De l’onirisme et de la malice
Si ce Crabe nous pince, c’est d’abord grâce à son sens assez sûr de l’onirisme et, surtout, une malice (celle du morceau-titre), profondément généreuse, qui sauve même Marilou-Marilou, sa longueur complaisante et son portrait de jeune femme sacrifiée sur l’autel de l’existence – là encore d’un paternalisme suintant –, pour en faire un blues de route américaine, mystique, à l’âme fervente. “Quel était le message/Si y en avait un/On aurait bien aimé savoir”, ment-il alors, lui qui semble tant aimer le flou fécond de la poésie. Qui lui rend bien, quand bien même une Espérance un peu pénible peine à retrouver l’envergure du sommet Comme un lego que Bashung avait si superbement gravi sur son ultime Bleu pétrole (2008). Autre passerelle avec cet album auquel Manset a largement contribué, une ligne rageuse de Pantera reprend les mots de Je tuerai la pianiste.

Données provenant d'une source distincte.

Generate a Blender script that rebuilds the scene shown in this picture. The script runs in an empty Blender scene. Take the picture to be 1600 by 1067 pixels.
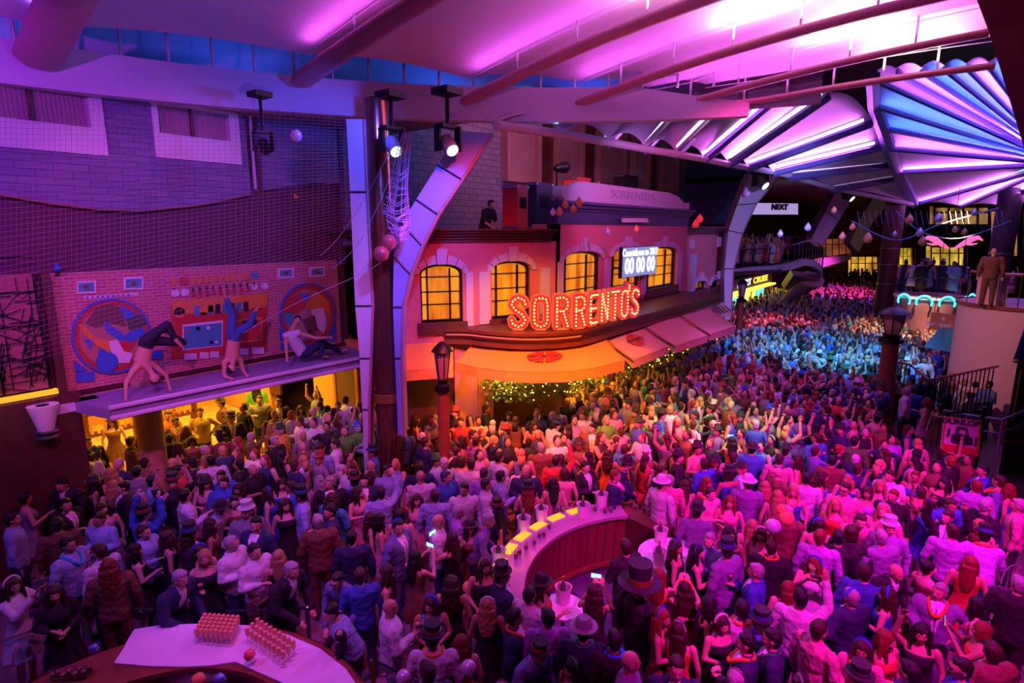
import bpy, bmesh, math, random
from math import sin, cos, tan, pi, radians, sqrt, atan2, atan, degrees
from mathutils import Vector, Matrix, noise
from mathutils.geometry import tessellate_polygon
random.seed(7)
SC = bpy.context.scene
COL = SC.collection
F = 900.0; TH = atan(173/900.0); AZ = radians(37.4); CH = 6.2

def ray(px, py):
    x = px-800; y = py-533.5
    up = -(y*cos(TH)+F*sin(TH)); f = F*cos(TH)-y*sin(TH)
    return (f*cos(AZ)+x*sin(AZ), f*sin(AZ)-x*cos(AZ), up, f)
def at(px, py, z=None, t=None, s=None, d=None):
    "a point of the place seen at a pixel of the photograph, on a known plane"
    a, b, c, f = ray(px, py)
    k = (z-CH)/c if z is not None else t/b if t is not None else s/a if s is not None else d/f
    return Vector((a*k, b*k, CH+c*k))
def proj(p):
    f = p[0]*cos(AZ)+p[1]*sin(AZ); r = p[0]*sin(AZ)-p[1]*cos(AZ); u = p[2]-CH
    dep = f*cos(TH)-u*sin(TH); dn = -(u*cos(TH)+f*sin(TH))
    return 800+F*r/dep, 533.5+F*dn/dep, dep

# ---------------------------------------------------------------- materials
def nt(m):
    m.use_nodes = True
    return m.node_tree.nodes, m.node_tree.links
def mat(name, col, rough=.6, metal=0, emit=None, es=1, noise_s=None, noise_a=.25, bump=0, bump_s=30, spec=.5, alpha=1, trans=0, coat=0):
    m = bpy.data.materials.new(name); N, L = nt(m)
    b = N['Principled BSDF']
    b.inputs['Base Color'].default_value = (*col, 1)
    b.inputs['Roughness'].default_value = rough
    b.inputs['Metallic'].default_value = metal
    b.inputs['Specular IOR Level'].default_value = spec
    b.inputs['Alpha'].default_value = alpha
    b.inputs['Transmission Weight'].default_value = trans
    b.inputs['Coat Weight'].default_value = coat
    if emit:
        b.inputs['Emission Color'].default_value = (*emit, 1)
        b.inputs['Emission Strength'].default_value = es
    tc = N.new('ShaderNodeTexCoord')
    if noise_s:
        n = N.new('ShaderNodeTexNoise'); n.inputs['Scale'].default_value = noise_s; n.inputs['Detail'].default_value = 4
        L.new(tc.outputs['Object'], n.inputs['Vector'])
        mx = N.new('ShaderNodeMix'); mx.data_type = 'RGBA'
        mx.inputs['A'].default_value = (*[c*(1-noise_a) for c in col], 1)
        mx.inputs['B'].default_value = (*[min(1, c*(1+noise_a)) for c in col], 1)
        L.new(n.outputs['Fac'], mx.inputs['Factor']); L.new(mx.outputs['Result'], b.inputs['Base Color'])
    if bump:
        n2 = N.new('ShaderNodeTexNoise'); n2.inputs['Scale'].default_value = bump_s
        L.new(tc.outputs['Object'], n2.inputs['Vector'])
        bp = N.new('ShaderNodeBump'); bp.inputs['Strength'].default_value = bump
        L.new(n2.outputs['Fac'], bp.inputs['Height']); L.new(bp.outputs['Normal'], b.inputs['Normal'])
    return m
def brick_mat(name, c1, c2, mortar, bw, bh, ax='XZ', ms=.012, bump=.4, off=.5):
    m = bpy.data.materials.new(name); N, L = nt(m); b = N['Principled BSDF']
    b.inputs['Roughness'].default_value = .8
    tc = N.new('ShaderNodeTexCoord'); sp = N.new('ShaderNodeSeparateXYZ'); cb = N.new('ShaderNodeCombineXYZ')
    L.new(tc.outputs['Object'], sp.inputs[0])
    L.new(sp.outputs[ax[0]], cb.inputs['X']); L.new(sp.outputs[ax[1]], cb.inputs['Y'])
    t = N.new('ShaderNodeTexBrick'); t.offset = off
    t.inputs['Color1'].default_value = (*c1, 1); t.inputs['Color2'].default_value = (*c2, 1); t.inputs['Mortar'].default_value = (*mortar, 1)
    t.inputs['Scale'].default_value = 1; t.inputs['Brick Width'].default_value = bw; t.inputs['Row Height'].default_value = bh
    t.inputs['Mortar Size'].default_value = ms; t.inputs['Mortar Smooth'].default_value = .1
    L.new(cb.outputs[0], t.inputs['Vector']); L.new(t.outputs['Color'], b.inputs['Base Color'])
    bp = N.new('ShaderNodeBump'); bp.inputs['Strength'].default_value = bump; bp.invert = True
    L.new(t.outputs['Fac'], bp.inputs['Height']); L.new(bp.outputs['Normal'], b.inputs['Normal'])
    return m
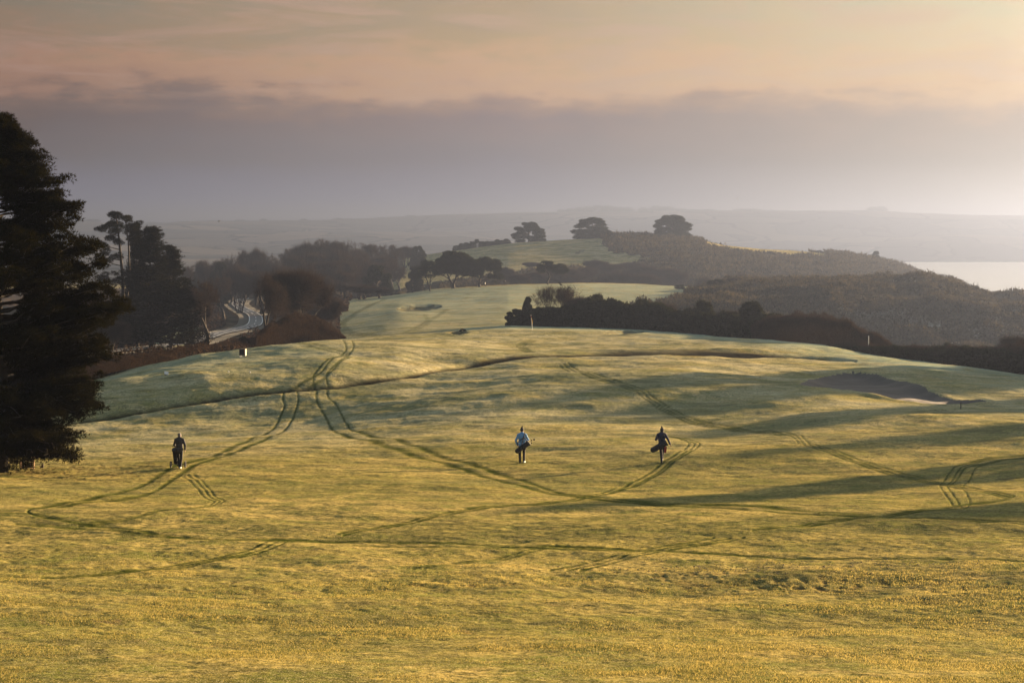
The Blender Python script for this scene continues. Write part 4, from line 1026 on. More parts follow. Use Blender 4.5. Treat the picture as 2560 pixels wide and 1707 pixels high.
for i, (u, vt, w, Y) in enumerate([(1265, 668, 40, 800), (1300, 684, 60, 760), (1340, 680, 60, 770), (1330, 655, 40, 900), (1390, 678, 70, 780), (1440, 672, 70, 800), (1490, 650, 60, 860), (1520, 660, 60, 850), (1470, 668, 60, 820), (1570, 655, 60, 880), (1610, 664, 70, 850), (1650, 670, 70, 840), (1700, 680, 60, 820), (1770, 692, 40, 760), (1850, 684, 44, 740), (1600, 684, 80, 780), (1540, 680, 80, 780), (1880, 690, 40, 700)]):
    inst_px(PBd[i % 2], 'windswept_bush', u, vt, w * 1.2, 'hazy brown windswept bush in the hollow between second fairway and headland', 'bush', Y=Y, group='windswept bushes in the hollow')
inst_px(PG[0], 'gorse_bush', 2190, 620 + 8, 20, 'tiny dark bush on the headland skyline', 'bush', Y=1118)
inst_px(PG[1], 'gorse_bush', 2047, 625, 18, 'tiny bush at the end of the golden headland strip', 'bush', Y=1118)
inst_px(PG[1], 'gorse_bush', 2282, 672, 18, 'small dark bush low on the headland edge above the sea', 'bush', Y=1118)

# ---- scrub covering the slopes: nobody could count it
def scrub():
    rs = np.random.RandomState(33)
    def scatter(Y0, Y1, n, mask, mat, size, name, label, kind):
        Y = np.exp(rs.uniform(math.log(Y0), math.log(Y1), n * 3)); u = rs.uniform(1100, 2800, n * 3) if kind else rs.uniform(100, 900, n * 3)
        x = (u - 1280) / F * Y
        a = np.clip(x / Y, ACOL[0], ACOL[-1]); i = np.clip(np.searchsorted(ACOL, a), 0, NA - 1); j = np.clip(np.searchsorted(YROW, Y), 0, NY - 1)
        k = mask[j, i] > 0.5; x, Y = x[k][:n], Y[k][:n]; z = gz(x, Y)
        kk = (z > 1.0) & (seg_dist(x, Y, ROAD_LINE, 12)[0] > 9.5); x, Y, z = x[kk], Y[kk], z[kk]
        lump = vnoise(x / 6, Y / 6, 9) ** 2 * 2.6
        P = np.stack([x, Y, z + lump * rs.uniform(0, 1, len(x))], -1)
        s = size * np.clip(Y / 500, 0.7, 3)
        D = rs.normal(size=(len(P), 3)) * 0.6 + np.array([0.0, 0, 1.0])
        v, f = cat([blades(P, D, s * rs.uniform(0.6, 1.5, len(P)), s * 0.22, rs), leaves(P, s * 0.8, rs, 0.6)])
        o = link(name, mesh_np(name, v, f), M[mat]); prop(o, label, 'scrub', kind='stuff')
    scatter(330, 700, 150000, scr, 'scrub', 1.0, 'gorse_scrub', 'brown gorse and bracken covering the hill in front of the sea', True)
    scatter(700, 1290, 90000, scr, 'scrub', 0.9, 'headland_scrub', 'hazy scrub covering the headland slopes', True)
    scatter(215, 900, 70000, litter, 'bramble', 0.7, 'wood_undergrowth', 'brown undergrowth on the floor of the valley wood', False)
scrub()

# ---- grass blades standing on the near turf, and scattered crumbs of soil
def turf():
    rs = np.random.RandomState(71); n = 650000
    iy = rs.rand(n); Y = 1.0 / (1 / 21.5 + (1 / 48.5 - 1 / 21.5) * iy)
    x = rs.uniform(-0.30, 0.30, n) * Y
    pat = fbm(x / 1.6, Y / 0.9, 201, 5); keep = rs.rand(n) < np.clip(0.45 + pat * 3.4, 0.04, 1)
    i = np.clip(np.searchsorted(ACOL, x / Y), 0, NA - 1); j = np.clip(np.searchsorted(YROW, Y), 0, NY - 1)
    keep &= (wet[j, i] < 0.08) & (wet[np.minimum(j + 1, NY - 1), i] < 0.15) & (wet[np.minimum(j + 2, NY - 1), i] < 0.3) & (mud[j, i] < 0.5)
    x, Y, pat = x[keep], Y[keep], pat[keep]; z = gz(x, Y); m = len(x)
    P = np.stack([x, Y, z - 0.004], -1)
    D = rs.normal(size=(m, 3)) * 0.55 + np.array([0, 0, 1.0])
    h = rs.uniform(0.010, 0.034, m) * (1 + 0.9 * np.clip(pat * 3, -0.5, 1)) * (1 - 0.6 * sstep(40, 48, Y))
    v, f = blades(P, D, h, 0.007 * np.clip(Y / 24, 1, 3.2), rs)
    o = link('grass', mesh_np('grass', v, f), M['grass']); prop(o, 'short frosted grass blades standing in the near turf', 'grass', kind='stuff')
    n = 500; u = rs.uniform(-20, 2580, n); vv = rs.uniform(1370, 1700, n)
    k = rs.randint(0, 40, n); vv = np.where(k < 38, rs.normal(1462, 12, n), vv); u = np.where(k < 38, rs.normal(1980, 360, n), u)
    Yt = np.interp(vv, [1000, 1157, 1352, 1712, 1800], [148, 90, 50, 26, 22]); a, s = ray(u, vv); x = a * Yt; z = gz(x, Yt)
    r = rs.uniform(0.010, 0.028, n)[:, None]; C = np.stack([x, Yt, z + 0.005], -1)
    off = np.array([[1, 0, 0], [-1, 0, 0], [0, 1.2, 0], [0, -1.2, 0], [0, 0, 0.8]], float)
    V = (C[:, None] + off[None] * r[:, None] * rs.uniform(0.6, 1.3, (n, 5, 1))).reshape(-1, 3)
    fc = np.array([[0, 2, 4], [2, 1, 4], [1, 3, 4], [3, 0, 4]]); Fc = (np.arange(n)[:, None, None] * 5 + fc[None]).reshape(-1, 3)
    o = link('worm_casts', mesh_np('worm_casts', V, Fc), M['soil']); prop(o, 'dark crumbs of soil scattered over the near grass', 'soil crumbs', kind='stuff')
def blade_mat():
    m = leafmat('grass_blades', (0.05, 0.065, 0.010), (0.50, 0.39, 0.12), 0.4, 0.45)
    for nd in m.node_tree.nodes:
        if nd.type == 'TEX_NOISE': nd.inputs['Detail'].default_value = 6; nd.inputs['Roughness'].default_value = 0.7
        if nd.type == 'MAP_RANGE': nd.inputs['From Min'].default_value = 0.62; nd.inputs['From Max'].default_value = 1.35
    return m
M['grass'] = blade_mat()
M['soil'] = simple('soil', (0.05, 0.032, 0.018), 0.95, 0.4, 30)
turf()

# ------------------------------------------------------------------ people
def limb(mb, a, b, c, r0, r1, r2, grow_=0.0):
    mb.capsule(a, b, r0 + grow_, r1 + grow_); mb.capsule(b, c, r1 + grow_, r2 + grow_)

def hand(mb, w, d, side):
    """palm, four curled fingers and a thumb off the side of the palm"""
    w = Vector(w); d = Vector(d).normalized(); s = Vector((0, 1, 0)).cross(d)
    if s.length < 0.1: s = Vector((1, 0, 0))
    f = Vector((0, 1, 0)) - d * d.y; f.normalize() if f.length > 0.1 else None
    inn = Vector((-side, 0, 0)) - d * (-side * d.x); inn.normalize()
    for k in range(4):
        o = f * (0.030 - 0.02 * k)
        a = w + o * 0.7; b = w + o + d * 0.085
        mb.capsule(a, b, 0.015, 0.013, 8)
        L = (0.040, 0.046, 0.043, 0.034)[k]
        c = b + (d * 0.85 + inn * 0.5).normalized() * L; e = c + (d * 0.35 + inn * 0.95).normalized() * L * 0.8
        mb.capsule(b, c, 0.0095, 0.009, 8); mb.capsule(c, e, 0.009, 0.008, 8)
    a = w + f * 0.028 + d * 0.02; b = a + (f * 0.8 + d * 0.6 + inn * 0.2).normalized() * 0.04; c = b + (d + inn * 0.5).normalized() * 0.032
    mb.capsule(a, b, 0.013, 0.011, 8); mb.capsule(b, c, 0.010, 0.009, 8)

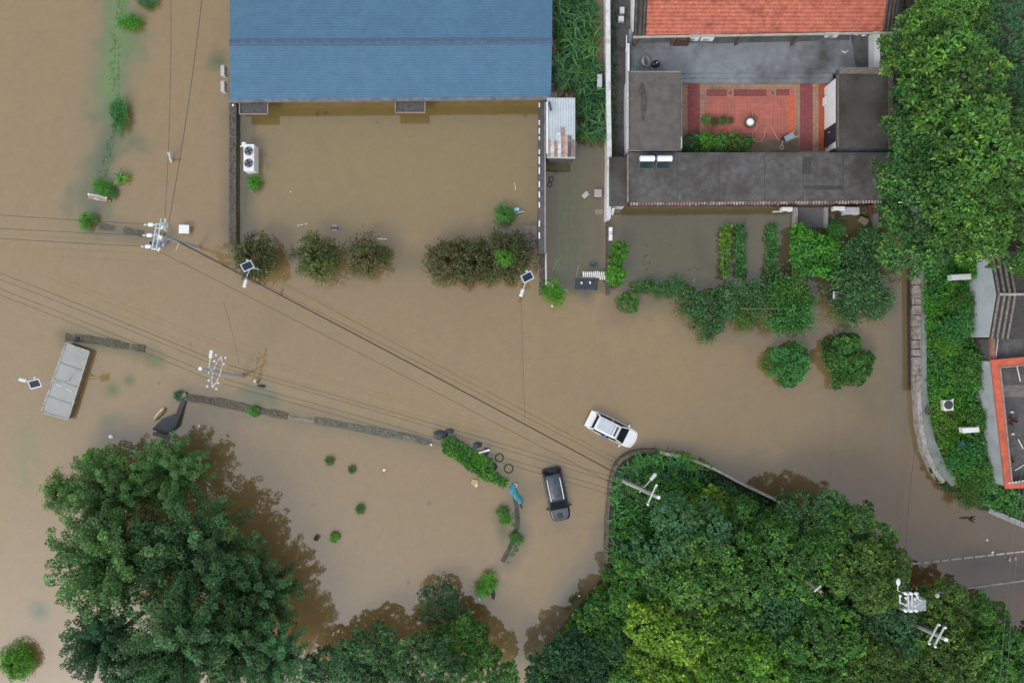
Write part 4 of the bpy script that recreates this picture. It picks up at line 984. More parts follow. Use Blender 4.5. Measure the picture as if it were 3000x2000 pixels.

Mais le plus beau de ces dix titres est sûrement le plus court : Une histoire d’amour en flamenco lent, dont les guitares en ouverture de Mais elle est Là poursuivent le flot long vers un lamento fantomatique et déchirant qui, chez les vivant·es, ne connaît que peu d’équivalent. Laissant le gênant et le sublime se côtoyer comme s’ils se riaient l’un de l’autre, Manset délivre à l’évidence sur ce tardif recueil un matériau essentiel, assorti d’une pincée d’anecdotique à mi-parcours : un Laissez-nous par ailleurs efficace qui n’aurait pas dépareillé chez Francis Cabrel, des Sandales noires bien ficelées mais sans surprise. Chaman machinal dans ses moments les plus attendus, rattrapé et porté par son côté conteur (la dernière plage et ses couplets parlés, où le chant s’invite en clandestin), navigateur tantôt d’épopée tantôt de BD, Gérard Manset glisse dans son titre (après Manitoba ne répond plus en 2008) une nouvelle référence à Hergé. Ce qu’on retrouvera ici avec le plus grand bonheur, c’est l’étrange vibration par laquelle il fait trembler sa ligne claire.
Le Crabe aux pinces d’homme (Parlophone/Warner). Sortie le 9 septembre.